I forgot to mention that conformances with availability open us up to another problem, originally described in docs/LibraryEvolution.rst in the Swift repo. I'm reworking that document to describe what is implemented instead of what could be implemented, so I'm reposting it here:

// Library, version 1
class Elf {}
protocol Summonable {}
// Client, version 1
class ShoemakingElf : Elf, Summonable {}
// Library, version 2
@available(dishwasherOS 2.0, *)
extension Elf : Summonable {}

Now ShoemakingElf conforms to Summonable in two different ways, which may be incompatible (especially if Summonable had associated types or requirements involving Self).

Additionally, the client can't even remove ShoemakingElf's conformance to Summonable, because it may itself be a library with other code depending on it. We could fix that with an annotation to explicitly inherent the conformance of Summonable from the base class, but even that may not be possible if there are incompatible associated types involved (because changing a member typealias is not a safe change).

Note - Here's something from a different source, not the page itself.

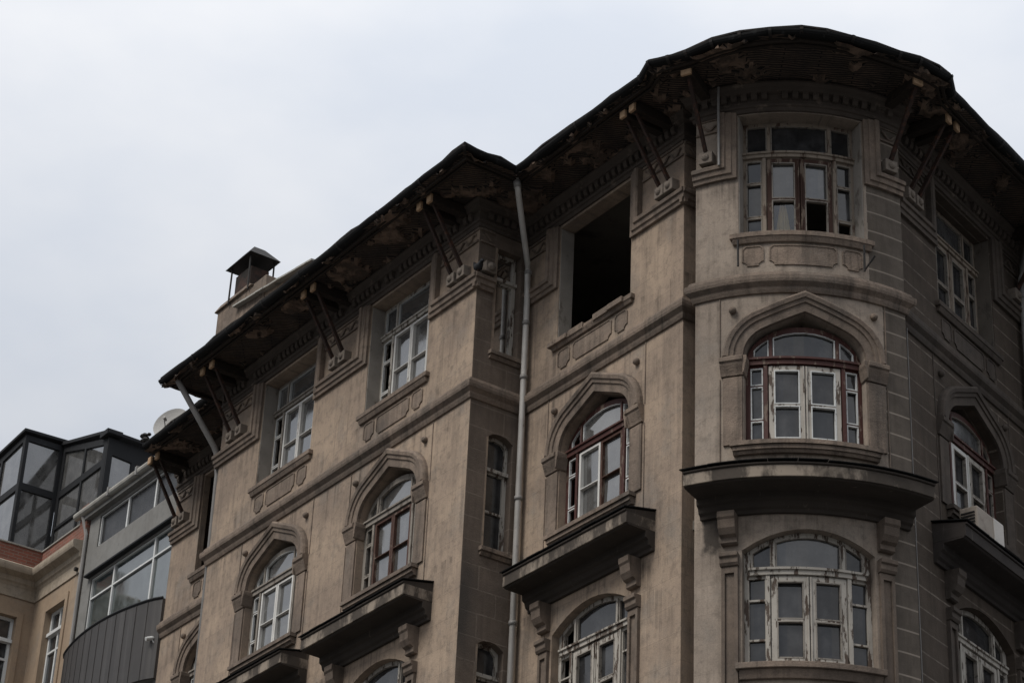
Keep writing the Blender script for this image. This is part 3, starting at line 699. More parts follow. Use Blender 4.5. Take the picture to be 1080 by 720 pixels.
def ragged_soffit(poly):
    bm = bmesh.new(); vs = [bm.verts.new((p[0], p[1], 0)) for p in poly]
    for t in tessellate_polygon([[Vector((p[0], p[1], 0)) for p in poly]]):
        try: bm.faces.new([vs[k] for k in t])
        except ValueError: pass
    st = .062
    for ax in (0, 1):
        lo = min(v.co[ax] for v in bm.verts); hi = max(v.co[ax] for v in bm.verts); no = (1, 0, 0) if ax == 0 else (0, 1, 0); q = lo + st
        while q < hi:
            co = [0, 0, 0]; co[ax] = q
            bmesh.ops.bisect_plane(bm, geom=bm.verts[:] + bm.edges[:] + bm.faces[:], dist=1e-6, plane_co=co, plane_no=no); q += st
    def val(x, y): return mn.fractal(Vector((x * 1.5, y * 1.5, 3.3)), .7, 2.0, 6)
    uvl = bm.loops.layers.uv.new('UVMap')
    rl = root_loc(cb)
    for f in bm.faces:
        if f.normal.z > 0: f.normal_flip()
        c = f.calc_center_median(); f.material_index = 0 if val(c.x, c.y) > .2 else 1
        for l in f.loops: l[uvl].uv = (l.vert.co.x, l.vert.co.y)
    for v in bm.verts:
        n_ = val(v.co.x, v.co.y); z = 21.63 - (.055 if n_ > .2 else 0) + .022 * mn.noise(Vector((v.co.x * 5, v.co.y * 5, 1))) - (.03 * max(0, mn.noise(Vector((v.co.x * 1.1, v.co.y * 1.1, 9)))))
        v.co = Vector((v.co.x, v.co.y, z + Z0)) - rl
    me = bpy.data.meshes.new('soffit'); bm.to_mesh(me); bm.free(); me.materials.append(M['soffit']); me.materials.append(M['lath'])
    o = bpy.data.objects.new('soffit', me); COL.objects.link(o); o.parent = cb; return o
SP = SOF[:len(EAVE) + 1] + inner[::-1][:-1] + [V2(*F_ML.map(-11.75, -.15, 0).xy)]
ragged_soffit(SP); plan_slab('eave_boarding', SP, 21.69, 21.73, M['beam'], cb)
def dense(poly, step):
    out = []
    for a, b in zip(poly, poly[1:]):
        n = max(1, int((b - a).length / step)); out += [a.lerp(b, i / n) for i in range(n)]
    return out + [poly[-1]]
EC = EAVE
plan_sweep('fascia', EC, [(-.14, 21.57), (-.10, 21.57), (-.10, 21.72), (-.14, 21.72)], M['beam'], cb)
plan_sweep('fascia_batten', EC, [(-.21, 21.55), (-.17, 21.55), (-.17, 21.598), (-.21, 21.598)], M['beam'], cb, .004)
gp = [(-.04 + .095 * math.cos(a), 21.715 + .095 * math.sin(a)) for a in [math.pi + math.pi * i / 8 for i in range(9)]] + [(-.04 + .08 * math.cos(a), 21.72 + .08 * math.sin(a)) for a in [2 * math.pi - math.pi * i / 8 for i in range(9)]]
gut = plan_sweep('gutter', dense(EC, .55), gp, M['gutter'], cb, 0, .02)
for i, p in enumerate(dense(EC, 1.15)[1:-1]):
    q = dense(EC, 1.15)[i + 2]; pr = dense(EC, 1.15)[i]; t = (q - pr).normalized(); nn = V2(t.y, -t.x); c = p - nn * .04; ring = []
    for s_ in (-.025, .025):
        for k in range(9):
            a = math.pi + math.pi * k / 8; r = .105; w = c + t * s_ + nn * r * math.cos(a); ring.append((w.x, w.y, 21.715 + r * math.sin(a)))
    jt = MB(None); jt.add(ring, [[k, k + 1, k + 10, k + 9] for k in range(8)] + [[0, 9, 17, 8]])
    jt.build('gutter_joint', M['black_iron'], gut)
# roof: overhanging edge sheet, slope and flat top
plan_sweep('roof_edge', dense(EC, .33), [(.02, 21.735), (.03, 21.76), (-.3, 21.92), (-.3, 21.87)], M['roof'], cb, 0, .035)
RI = [F_ML.map(-11.75, -3.0, 0).xy, F_ML.map(-8.9, -3, 0).xy, F_L.map(-7.5, -4.0, 0).xy, F_L.map(-2.5, -4.0, 0).xy, F_M.map(-1.5, -3.6, 0).xy] + [V2(4.19 + (p[0] - 4.19) * .25, 35.0) for p in ar] + [F_R.map(2.6, -3.8, 0).xy, F_RW.map(1.5, -4.2, 0).xy, F_RW.map(9.0, -4.2, 0).xy]
mb = MB(None); n = len(EC); low = plan_offset(EC, -.28)
mb.add([(p.x, p.y, 21.93) for p in low] + [(p[0], p[1], 23.2) for p in RI] + [(p.x, p.y, 21.70) for p in low] + [(p[0], p[1], 23.0) for p in RI],
       [[i, i + 1, i + 1 + n, i + n] for i in range(n - 1)] + [[i + 2 * n, i + 3 * n, i + 1 + 3 * n, i + 1 + 2 * n] for i in range(n - 1)])
roof = mb.build('roof', M['roof'], cb)
BACK = [F_RW.map(8.5, -9, 0).xy, (7.2, 44.5), F_ML.map(-6, -10, 0).xy, F_ML.map(-12.2, -10, 0).xy]
BACK = [V2(*p) for p in BACK]
plan_slab('roof_deck', [V2(*p) for p in RI] + BACK, 23.0, 23.22, M['roof'], cb)
# floors, ceiling and back walls so the openings look into real rooms
IN = plan_offset(WALLP, -.2)
for z in (2.6, 6.4, 10.1, 14.6, 18.05, 21.45):
    plan_slab('floor_slab' if z < 21 else 'ceiling', IN + BACK, z, z + .14, M['plaster_in'], cb)
bk = [V2(*F_RW.map(8.48, 0, 0).xy)] + BACK + [V2(*F_ML.map(-12.18, 0, 0).xy)]
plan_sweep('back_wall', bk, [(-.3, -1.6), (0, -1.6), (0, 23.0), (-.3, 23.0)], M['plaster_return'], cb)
inn = [V2(*p) for p in (F_ML.map(-12.0, -4.2, 0).xy, F_L.map(-1.5, -5.0, 0).xy, (4.2, 37.5), F_R.map(3.0, -4.4, 0).xy, F_RW.map(8.3, -5.0, 0).xy)]
plan_sweep('partition', inn, [(-.1, -1.6), (0, -1.6), (0, 21.44), (-.1, 21.44)], M['plaster_in'], cb)

# drain pipes
def pipe(pts, r, mat, clamps=(), name='drainpipe'):
    p = MB(None).tube(pts, r, 12).build(name, M[mat], cb, smooth=True)
    for a, b in clamps: MB(None).tube([a, b], r * 1.28, 12).build('pipe_collar', M['zinc_dark'], p, smooth=True)
    return p
def L3(fr, u, d, z): q = fr.map(u, d, z); return (q.x, q.y, z)
pu = -3.92
pts = [L3(F_M, -3.10, .98, 21.74), L3(F_M, -3.09, .97, 21.45), L3(F_M, -3.12, .93, 21.35), L3(F_M, pu + .04, .17, 20.68), L3(F_M, pu, .13, 20.58), L3(F_M, pu, .12, 20.0), L3(F_M, pu, .12, 5.0)]
pipe(pts, .05, 'zinc', [(L3(F_M, pu, .12, z), L3(F_M, pu, .12, z + .07)) for z in (20.5, 18.55, 19.55, 16.4, 14.3, 12.6)] + [(L3(F_M, -3.09, .97, 21.44), L3(F_M, -3.1, .98, 21.56))])
pipe([L3(F_L, -8.72, 1.0, 21.70), L3(F_L, -8.70, .98, 21.62), L3(F_L, -8.58, .10, 20.42), L3(F_L, -8.60, .02, 20.30), L3(F_L, -8.62, -.06, 19.9), L3(F_L, -8.62, -.2, 5)], .057, 'zinc_dark')
pipe([L3(F_R, 3.02, .98, 21.72), L3(F_R, 3.05, .94, 21.5), L3(F_R, 3.92, .16, 21.0), L3(F_R, 3.95, .12, 20.8), L3(F_R, 3.95, .12, 5)], .055, 'zinc_dark', [(L3(F_R, 3.95, .12, z), L3(F_R, 3.95, .12, z + .07)) for z in (20.4, 18.7, 16.9)])
def BP(u, d, z): q = F_B.map(u, d, z); return (q.x, q.y, z)
MB(None).tube([BP(-1.19, .20, 21.59), BP(-1.2, .17, 21.2), BP(-1.2, .15, 20.2)], .02, 8).build('conduit', M['zinc_dark'], cb)
MB(None).tube([L3(F_R, .02, .03, z) for z in (18.0, 16, 14, 12, 8)], .009, 6).build('cable', M['zinc_dark'], cb)
for s_, k in ((-.93, 0), (.86, 1)):
    r_ = MB(None).tube([BP(s_, .14, 18.84), BP(s_, .13, 18.40)], .017, 6)
    if k: r_.tube([BP(s_, .13, 18.42), BP(s_ + .1, .26, 18.62)], .015, 6)
    r_.build('flag_holder', M['black_iron'], cb)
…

One solution is to disallow adding a conformance for an existing protocol to an open class. I don't think people will be happy with this.

Note: Objective-C has the first part of this problem, where a subclass implements a protocol differently from a superclass, but because the conformance itself doesn't have a runtime presence beyond the protocol being listed in the class's metadata, the superclass and subclass conformances can coexist as long as they agree on the implementation.

This all stems from the original decision to have subclasses inherit the protocol conformances of their superclasses, if I understand correctly. I do recall that at least one core team member was mentioning that this is something that they regret.

Is it now baked into the ABI? Or is there room to evolve the design so that protocol conformances are implicitly inherited unless explicitly overridden? Then, we could say that explicit conformances to a protocol in a subclass disables (for itself and any of its subclasses in turn) any inheritance of such a conformance (retroactive or otherwise) from a superclass.